The problem of police officers not getting help when they needed it most has resulted in some of them often absconding from work and some committing suicide, deputy Minister for police Makhotso Sotyu said yesterday.

Sotyu was speaking at the renamed Independent Police Investigative Directorate (IPID) investigators conference in Bloemfontein.

The IPID, formerly known as the Independent Complaints Directorate (ICD), is tasked with the investigation of complaints against members of the police.

Sotyu said her department had also realised that it was young and junior officers who kill themselves and their partners using their service firearms.

She said some of the male officers who complained about domestic abuse at home were in some instances not taken seriously when they sought help, and end up killing themselves and their partners.

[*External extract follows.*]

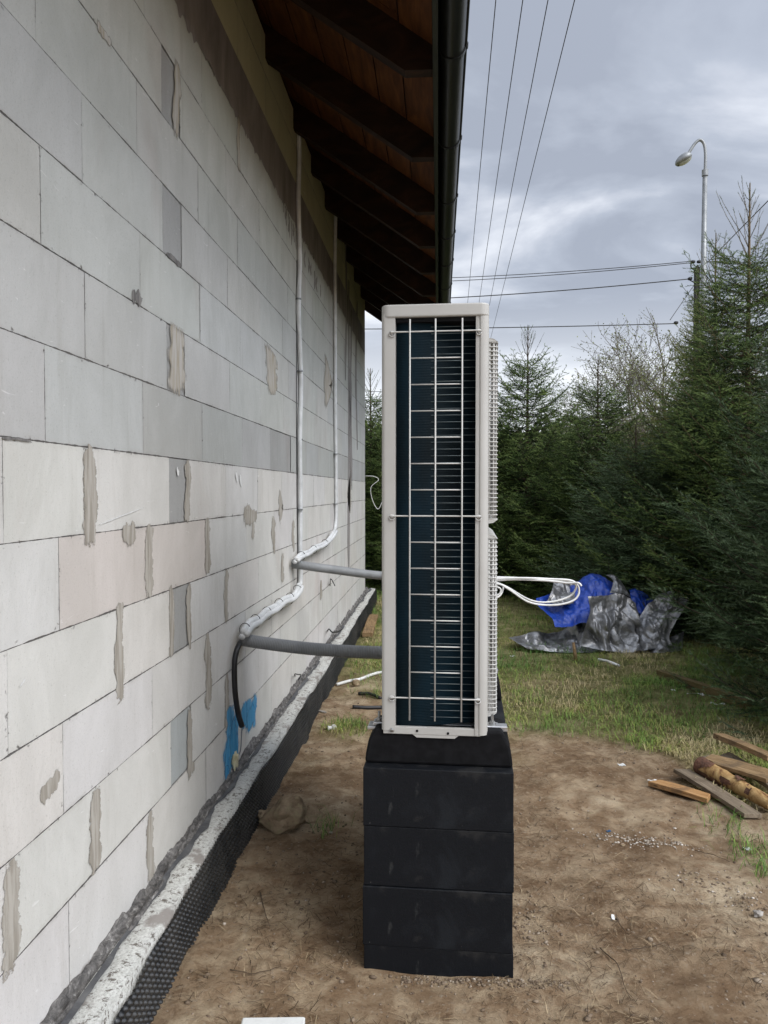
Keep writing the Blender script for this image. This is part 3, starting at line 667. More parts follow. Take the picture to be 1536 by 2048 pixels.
# back post (left), front post (right), cabinet panels
TOPZ = fz(630); BOTZ = fz(1452)
def sheet(name, prof, z0, z1, mat, parent, th=.0016):
    """bent metal sheet: open profile in plan, extruded upwards, with thickness"""
    n = len(prof); off = []
    for i, (x, y) in enumerate(prof):
        a = Vector(prof[max(i - 1, 0)]); c = Vector(prof[min(i + 1, n - 1)]); t = (c - a).normalized(); off.append((x - t.y * th, y + t.x * th))
    b = MB(); P = list(prof) + off[::-1]; k = len(P)
    b.add([(x, y, z0) for x, y in P] + [(x, y, z1) for x, y in P], [(i, (i + 1) % k, k + (i + 1) % k, k + i) for i in range(k)] + [(i, i + 1, k - 2 - i, k - 1 - i) for i in range(n - 1)][:0])
    return b.build(name, mat, parent, True, 0, 30)
def arc(cx, cy, r, a0, a1, n=7): return [(cx + r * math.cos(R(a0 + (a1 - a0) * k / n)), cy + r * math.sin(R(a0 + (a1 - a0) * k / n))) for k in range(n + 1)]
xl, xr = fx(790), fx(951)
back = [(xl, .022)] + [(xl, .0)] + [(.012, .0)] + arc(.012, .012, .012, 270, 180)[1:] + [(0, UL - .01)]
sheet('back_panel', back, .012, TOPZ + .01, M['casing'], hp)
front = [(UW, UL - .01)] + arc(UW - .022, .022, .022, 0, -90) + [(fx(960), 0), (fx(958), .004), (fx(955), .004), (fx(954), 0), (xr, .0), (xr, .022)]
sheet('front_panel', front, .004, TOPZ + .012, M['casing'], hp)
rrect_prism('side_panel_far', 0, UW, UL - .012, UL, .012, TOPZ, .005, M['casing'], hp)
top = rrect_prism('top_cover', -.003, UW + .002, -.006, UL + .004, TOPZ - .004, fz(607), .028, M['casing'], hp, 7)
for mod in top.modifiers: mod.width = .005; mod.segments = 3
# bottom tray and its tab
MB().box((.004, .0015, 0), (UW - .022, .016, fz(1452))).box((.004, .018, .002), (UW - .01, UL - .014, .010)).build('base_tray', M['casing'], hp, False, .002)
MB().box((xl + .002, .018, .012), (xr - .002, .11, .018)).build('recess_shade_plate', M['rubber'], hp)  # black plate added above the tray, standing in for shade in the recess
MB().box((xl + .002, .006, TOPZ - .018), (xr - .002, .11, TOPZ - .006)).build('recess_shade_plate', M['rubber'], hp)  # same under the top cover: added plate that darkens the lit underside
MB().add([(fx(824), .003, .002), (fx(920), .003, .002), (fx(910), .003, -.010), (fx(834), .003, -.010), (fx(824), .02, .002), (fx(920), .02, .002), (fx(910), .02, -.010), (fx(834), .02, -.010)],
         [(3, 2, 1, 0), (4, 5, 6, 7), (2, 3, 7, 6), (1, 2, 6, 5), (0, 4, 7, 3)]).build('drain_tab', M['casing'], hp)
for px, py in ((835, 1460), (897, 1463)):
    MB().tube([(fx(px), -.0006, fz(py) + .001), (fx(px), .002, fz(py) + .001)], .0042, 12).build('vent_hole', M['rubber'], hp, True)
# coil: dark blue finned heat exchanger curving round the corner
m = MT('dark_blue_coated_fins'); co = m.coord()
fin = m.noise(40, 3, .6, m.coord((1.0, 1, .9)))
hue = m.ramp(m.noise(2.2, 3, .5, m.coord((3, 1, .8))), [(.35, (.0004, .004, .006)), (.6, (.0006, .010, .017))])
lines = m.node('ShaderNodeTexWave', wave_type='BANDS', bands_direction='Z'); lines.inputs['Scale'].default_value = 60
m.t.links.new(co, lines.inputs['Vector'])
m.set(hue, .6, 0, m.bump(lines.outputs['Fac'], .3, .002, m.bump(fin, .3, .004)), .12); M['fins'] = m.m
cp = [(xl - .012, .034)] + [(xl + .02, .022), (xl + .05, .021), (xl + .085, .026), (xl + .12, .038), (xl + .16, .055), (xl + .2, .075), (xr + .012, .098)]
cp = [(p.x, p.y) for p in spline([Vector((x, y, 0)) for x, y in cp], 4)]
coil = sheet('coil', [(x, y) for x, y in cp], .02, TOPZ - .003, M['fins'], hp, .001)
MB().box((.03, .11, .05), (UW - .03, UL - .03, TOPZ - .01)).build('inner_cabinet', M['rubber'], hp)
# coil tubes: straight horizontal rods that sink into the curved fins towards the back
tb = MB(); zz = fz(1436); k = 0
while zz < fz(632):
    tb.tube([(xr + .006, .040, zz + random.uniform(-.0006, .0006)), (xl + .035, .036, zz - .001)], .0012, 6); zz += 13.6 * PZM; k += 1
tb.build('coil_tubes', simple('copper_and_steel_tube', (.14, .17, .17), (.08, .10, .11), .5, .4), hp, True)
# side guard of pale wire, fixed with screws
gw = MB(); yw = -.012
for px in (820.5, 871, 923.5): gw.tube([(fx(px) , yw - .002, fz(1436)), (fx(px), yw - .002, fz(638))], .0026, 8)
hy = [662 + i * 52.1 for i in range(15)]
for i, py in enumerate(hy):
    if i in (0, 7, 14): continue
    gw.tube([(fx(819), yw + .003, fz(py)), (fx(925), yw + .003, fz(py))], .0021, 8)
guard = gw.build('wire_guard', M['wire'], hp, True)
for py in (hy[0], hy[7], hy[14]):
    g2 = MB(); P = [(fx(782), -.004, fz(py + 3)), (fx(786), -.008, fz(py + 1)), (fx(795), yw + .003, fz(py)), (fx(948), yw + .003, fz(py)), (fx(953), -.008, fz(py + 1)), (fx(957), -.004, fz(py + 3))]
    g2.tube(spline(P, 5), .0025, 8)
    for px in (784, 956): g2.tube([(fx(px) + .0085 * math.cos(a), -.005, fz(py + 3) + .0085 * math.sin(a)) for a in np.linspace(0, 6.283, 13)], .0019, 6)
    g2.build('guard_stay', M['wire'], guard, True)
for px, py in ((784, hy[0] + 3), (956, hy[0] + 3), (784, hy[7] + 3), (956, hy[7] + 3), (784, hy[14] + 3), (956, hy[14] + 3), (784, 617), (784, 1459)):
    s_ = MB().tube([(fx(px), .001, fz(py)), (fx(px), -.0035, fz(py)), (fx(px), -.0052, fz(py))], [.0078, .0072, .004], 12); s_.tube([(fx(px), -.005, fz(py)), (fx(px), -.0058, fz(py))], [.0015, .0015], 6)
    s_.build('screw', M['steel'], hp, True, 0, 40)
# two fan guards on the front
def fan_guard(pt, pb):
    y0, y1 = .17, .78; D = YU + y0; s_ = D / F
    zt_ = CAMZ + (982 - pt) * s_ - unit_z - .004; zb = CAMZ + (982 - pb) * s_ - unit_z + .004
    g = MB(); out_ = .036; r = .014
    n = int((zt_ - zb) / .0148); 
    for i in range(n + 1):
        z_ = zb + (zt_ - zb) * i / n
        P = [(UW - .002, y0, z_)] + [(UW + out_ - r + r * math.sin(a), y0 + r - r * math.cos(a), z_) for a in np.linspace(0, 1.57, 5)] + \
            [(UW + out_ - r + r * math.cos(a), y1 - r + r * math.sin(a), z_) for a in np.linspace(0, 1.57, 5)] + [(UW - .002, y1, z_)]
        g.tube(P, .0020, 6)
    for yv in [y0 + .012 + (y1 - y0 - .024) * k / 9 for k in range(10)]:
        g.tube([(UW + out_ - .005, yv, zb), (UW + out_ - .005, yv, zt_)], .0022, 6)
    for xx_ in (UW + .008, UW + .022): g.tube([(xx_, y0 + .003, zb), (xx_, y0 + .003, zt_)], .0028, 6)
    o = g.build('fan_guard', M['wire'], hp, True)
    f_ = MB()
    for zc, sg in ((zt_, 1), (zb, -1)):
        f_.add([(UW - .002, y0 - .004, zc + sg * .016), (UW + .022, y0 - .004, zc + sg * .012), (UW + out_, y0 - .002, zc + sg * .002), (UW - .002, y0 - .004, zc + sg * .002),
                (UW - .002, y1, zc + sg * .016), (UW + .022, y1, zc + sg * .012), (UW + out_, y1, zc + sg * .002), (UW - .002, y1, zc + sg * .002)],
               [(0, 1, 2, 3), (7, 6, 5, 4), (0, 4, 5, 1), (1, 5, 6, 2), (2, 6, 7, 3)])
    f_.build('guard_frame', M['casing'], o)
    fan = MB(); cz = (zt_ + zb) / 2; cy = (y0 + y1) / 2
    fan.tube([(UW + .003, cy, cz), (UW + .012, cy, cz)], .28, 40); fan.build('fan_opening', M['rubber'], hp, True, 0, 30)
fan_guard(688, 1040); fan_guard(1074, 1424)
# mounting feet: aluminium brackets with bolts
for yf in (.075, UL - .18):
    for sx in (-1, 1):
        x0 = UW + .004 if sx > 0 else -.004; d = .052 * sx
        a_, b_ = sorted((x0 - .02 * sx, x0 + d)); f_ = MB().box((a_, yf - .02, -.006), (b_, yf + .045, .006)); f_.box(sorted((x0, x0 + .034 * sx))[0:1] and (min(x0, x0 + .034 * sx), yf - .012, .006), (max(x0, x0 + .034 * sx), yf + .035, .018))
        ft = f_.build('mounting_foot', M['alu'], hp, False, .003)
        xb_ = x0 + .015 * sx; bo = MB().tube([(xb_, yf + .01, .0), (xb_, yf + .01, .050)], .0048, 8); bo.tube([(xb_, yf + .01, .018), (xb_, yf + .01, .028)], .0095, 6); bo.tube([(xb_, yf + .01, .0175), (xb_, yf + .01, .0195)], .013, 12)
        bo.build('bolt', M['steel'], ft, True, 0, 30)

# ------------------------------------------------------------------ rubber feet on a pile of black blocks
YS = 2.485
def stk(px, py): return at(px, py, YS)
sl = stk(726, 1960).x; sr = stk(1025, 1960).x; SW = sr - sl
Ms = Matrix.Translation((sl, YS + .006, 0)) @ Matrix.Rotation(UR, 4, 'Z')
m = MT('black_coated_block'); co = m.coord()
c = m.mix(m.rng(m.noise(6, 6, .65, co, .4), .5, .72), (.0035, .0045, .0065), (.009, .011, .014))
c = m.mix(m.math('MULTIPLY', m.rng(m.noise(18, 5, .7, m.coord((1, 1, .25))), .62, .75), .5), c, (.05, .052, .05))
c = m.mix(m.rng(m.noise(70, 3, .7, m.coord((1, 1, .4))), .72, .76), c, (.16, .15, .14))
sz_ = m.node('ShaderNodeSeparateXYZ'); m.t.links.new(co, sz_.inputs[0])
c = m.mix(m.math('MULTIPLY', m.rng(m.math('ADD', m.noise(9, 6, .7, co), m.rng(sz_.outputs[2], .135, .19, 0, .16)), .60, .78), .4), c, (.035, .034, .032))
m.set(c, .6, 0, m.bump(m.noise(140, 5, .65, co), .35, .003, m.bump(m.noise(11, 4), .2, .006)), .22); M['blk'] = m.m
rows = [1537, 1655, 1775, 1894, 2010]
zr = [stk(800, y).z for y in rows]
lbl = ['topmost black block, dusty along its upper edge, under the rubber foot', 'second black block from the top of the pile', 'third black block from the top of the pile', 'lowest black block, half sunk in the soil and dirty at its foot']
for i in range(4):
    z1, z0 = zr[i] - .0015, zr[i + 1]
    jx_ = (0, .0022, -.0014, .002)[i]
    b = MB().box((0, 0, 0), (SW, 1.12, z1 - z0)); o = b.build('concrete_block', M['blk'], None, False, .0025)
    o.matrix_world = Matrix.Translation((jx_, jx_, z0)) @ Ms
    tag(o, lbl[i], 'block', 'black blocks stacked under the heat pump')
# rubber feet
def rub(yoff, label):
    z0 = zr[0]; H_ = .118; prof = [(0.000, 0), (.003, .03), (.012, .075), (.036, H_), (SW - .036, H_), (SW - .012, .075), (SW - .003, .03), (SW, 0)]
    pr = [Vector((x, 0, z_)) for x, z_ in prof]; n = len(pr); b = MB()
    prof2 = [(x, z_) for x, z_ in prof]
    b.add([(x, 0, z_) for x, z_ in prof2] + [(x, .16, z_) for x, z_ in prof2], [tuple(range(n)), tuple(range(2 * n - 1, n - 1, -1))] + [(i, n + i, n + (i + 1) % n, (i + 1) % n) for i in range(n)])
    o = empty('rubber_foot', (0, 0, 0)); o.matrix_world = Matrix.Translation((0, 0, z0)) @ Ms @ Matrix.Translation((0, yoff, 0))
    b.build('foot_body', M['rubber'], o, False, .008)
    MB().box((.06, .045, H_ - .014), (SW - .016, .085, H_ + .0035), None, .002).build('slotted_rail', M['alu'], o)
    return tag(o, label, 'mounting foot', 'rubber mounting feet under the heat pump')
rub(.042, 'nearer black rubber foot with an aluminium rail, on top of the block pile')
rub(.86, 'farther black rubber foot, almost hidden behind the nearer one')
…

"You will find that in a police station with 50 officers, and only 15 turn up for work. The rest would say they are ill even if they are not. The working conditions, such as in an area with a high level of crime, affected them because some would find that they do not have transport to go to work and therefore feel unsafe when using public transport.

The officers are human beings too," she said. Sotyu said systems were in place within the police force to help the officers. "There is help, maybe it might not be enough but it is a matter of programmes and where they are available.

For instance, an officer working in QwaQwa would find that programmes to help him are available in Bloemfontein, which is far from him," she said.

She said the ICD had not been independent and was regulated by the SAPS, which relied too heavily on it.

Sotyu said: "The police would also decide which cases were to be investigated, so there was no independence there. Even provincial heads were not independent and would not know what was going on within their own offices.

There is an outcry against police misconduct and cases like that of Andries Tatane, the Ficksburg service protester who was allegedly killed by officers, come to mind."

Francoise Beukman, the executive director of IPID, said the organisation was dealing with many varying cases, but that the rate of death in police custody had fallen.

"The IPID will now be an independent investigative body that investigates without fear or favour. Personnel who compromise the investigations do not have a future within the IDIP," Beukman said.